Pierre_poivre_mauritius_posIl épouse une jeune lyonnaise, Françoise Robin de trente ans de moins que lui. Elle lui donnera trois enfants.

Mais, il était dit que Poivre reverrait l’Extrême-Orient. Il est nommé Commissaire Général de la Marine à Port Louis de Maurice et Intendant des îles de l’Océan Indien.
Il arme deux navires et ramène à nouveau des plants d’arbres à épices sur l’Ile de France et y développe le fameux « jardin des Pamplemousses« , qui sera centre d’acclimatation et de production de ces épices. Les Mauriciens montrent encore aujourd’hui avec orgueil cette réalisation de « l’Intendant français des Mascareignes ».

C’est en 1773 que Poivre rentre en France et y meurt le 6 janvier 1786.

Poivre, au nom si prédestiné, avait pour devise:
« Les obstacles déconcertent les têtes faibles, mais elles animent les bons esprits ».

Mona bu, avec Lépicurien, à la mémoire de ce bienfaiteur une bouteille de Syrah aux arômes si poivrées.

PS : pour en savoir plus sur Pierre Poivre, je vous recommande le livre de Daniel Vaxelaire : « Les chasseurs d’épices » (Petite Bibliothèque Payot)
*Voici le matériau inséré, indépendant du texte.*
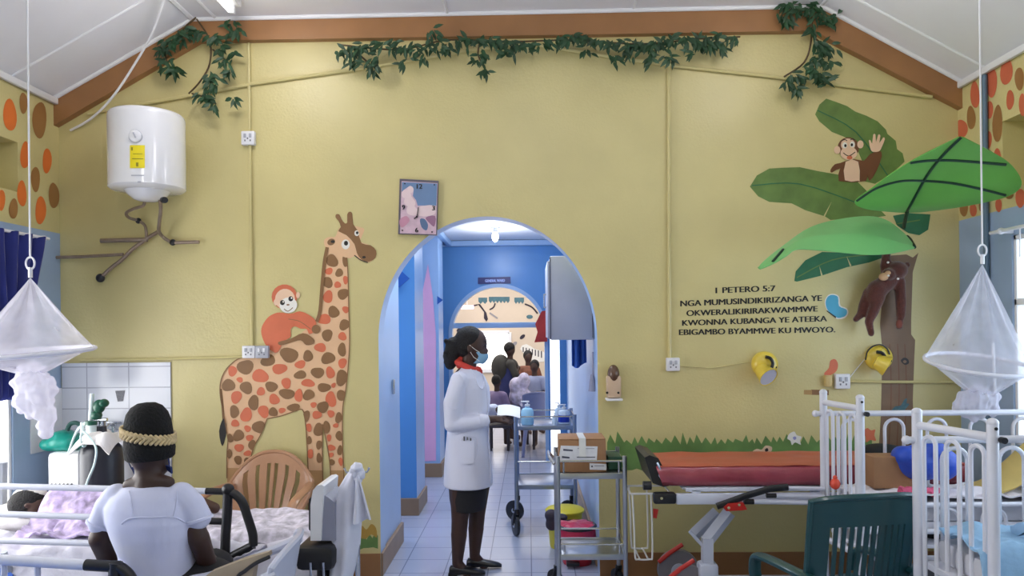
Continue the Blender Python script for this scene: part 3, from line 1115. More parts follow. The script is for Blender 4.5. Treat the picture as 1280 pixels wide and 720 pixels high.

[1] Le Tonkin est la partie septentrionale du Viêt Nam
[2]
La Cochinchine était la partie méridionale du Viêt Nam
[3] De nos jours : Jakarta, capitale de l’Indonésie
[4] Aujourd’hui île Maurice
[5] Groupe d’îles de l’océan Indien : l’île de la Réunion, l’île Maurice et ses dépendances.
[6] Cet arbre magnifique était au XVème et XVIème siècle considéré comme sacré par les Chinois et les Japonais dont ils entouraient les temples. Il est présent aujourd’hui dans beaucoup de nos villes, à Paris notamment : ses feuilles sont caduques et d’un très beau jaune d’or en automne justifiant, à elles seules, son surnom d’arbre aux écus d’or. L’extrait de concentré de feuilles de GINKGO BILOBA est un vasodilatateur des artères et des veines.